▶ Problem to work on
Gather every line below where "scene" appears.

▶ Dataset content
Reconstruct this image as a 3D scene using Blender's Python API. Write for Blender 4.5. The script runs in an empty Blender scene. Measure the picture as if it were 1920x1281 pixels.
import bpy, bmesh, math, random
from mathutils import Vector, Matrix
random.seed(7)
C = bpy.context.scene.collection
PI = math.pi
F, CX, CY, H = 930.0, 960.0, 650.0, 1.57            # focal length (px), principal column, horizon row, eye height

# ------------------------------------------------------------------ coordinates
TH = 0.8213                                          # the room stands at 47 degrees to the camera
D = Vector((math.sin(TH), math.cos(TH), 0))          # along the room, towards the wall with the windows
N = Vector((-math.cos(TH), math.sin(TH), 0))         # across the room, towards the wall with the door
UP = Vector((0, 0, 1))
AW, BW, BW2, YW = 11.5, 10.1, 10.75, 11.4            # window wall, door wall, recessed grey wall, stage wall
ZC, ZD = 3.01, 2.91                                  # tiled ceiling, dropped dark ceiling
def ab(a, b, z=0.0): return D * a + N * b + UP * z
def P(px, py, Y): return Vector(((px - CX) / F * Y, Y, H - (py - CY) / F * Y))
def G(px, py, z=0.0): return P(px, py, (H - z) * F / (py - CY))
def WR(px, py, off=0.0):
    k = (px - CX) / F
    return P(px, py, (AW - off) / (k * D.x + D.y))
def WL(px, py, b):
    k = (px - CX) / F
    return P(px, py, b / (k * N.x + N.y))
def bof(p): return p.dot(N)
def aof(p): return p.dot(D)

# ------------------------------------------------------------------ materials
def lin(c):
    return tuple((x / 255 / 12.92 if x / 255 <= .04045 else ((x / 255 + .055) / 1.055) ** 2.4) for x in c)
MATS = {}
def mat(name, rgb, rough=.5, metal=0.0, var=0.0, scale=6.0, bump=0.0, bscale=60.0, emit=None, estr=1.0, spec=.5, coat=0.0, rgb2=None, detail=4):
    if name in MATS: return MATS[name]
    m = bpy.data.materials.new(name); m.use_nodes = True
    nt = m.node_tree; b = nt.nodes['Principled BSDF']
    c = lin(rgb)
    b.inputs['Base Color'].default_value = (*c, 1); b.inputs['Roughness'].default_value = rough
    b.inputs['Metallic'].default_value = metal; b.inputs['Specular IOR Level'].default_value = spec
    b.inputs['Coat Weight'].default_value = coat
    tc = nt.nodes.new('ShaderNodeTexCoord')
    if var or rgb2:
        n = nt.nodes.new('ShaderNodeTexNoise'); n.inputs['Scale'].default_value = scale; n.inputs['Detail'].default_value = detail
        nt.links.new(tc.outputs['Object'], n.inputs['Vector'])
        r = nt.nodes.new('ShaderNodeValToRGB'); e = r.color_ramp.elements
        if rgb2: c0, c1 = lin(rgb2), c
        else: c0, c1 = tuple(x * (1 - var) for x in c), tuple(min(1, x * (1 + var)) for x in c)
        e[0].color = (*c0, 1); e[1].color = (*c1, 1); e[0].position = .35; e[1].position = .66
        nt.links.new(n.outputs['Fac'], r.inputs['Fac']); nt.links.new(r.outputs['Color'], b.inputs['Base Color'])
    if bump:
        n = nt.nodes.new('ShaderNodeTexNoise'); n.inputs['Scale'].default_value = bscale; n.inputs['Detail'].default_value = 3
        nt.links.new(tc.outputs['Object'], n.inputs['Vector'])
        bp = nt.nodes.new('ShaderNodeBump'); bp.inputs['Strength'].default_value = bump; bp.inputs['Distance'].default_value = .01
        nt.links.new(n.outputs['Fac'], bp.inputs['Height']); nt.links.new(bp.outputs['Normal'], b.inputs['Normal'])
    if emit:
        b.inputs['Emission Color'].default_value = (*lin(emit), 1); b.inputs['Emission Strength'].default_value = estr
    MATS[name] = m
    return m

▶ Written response
Reconstruct this image as a 3D scene using Blender's Python API. Write for Blender 4.5. The script runs in an empty Blender scene. Measure the picture as if it were 1920x1281 pixels.
C = bpy.context.scene.collection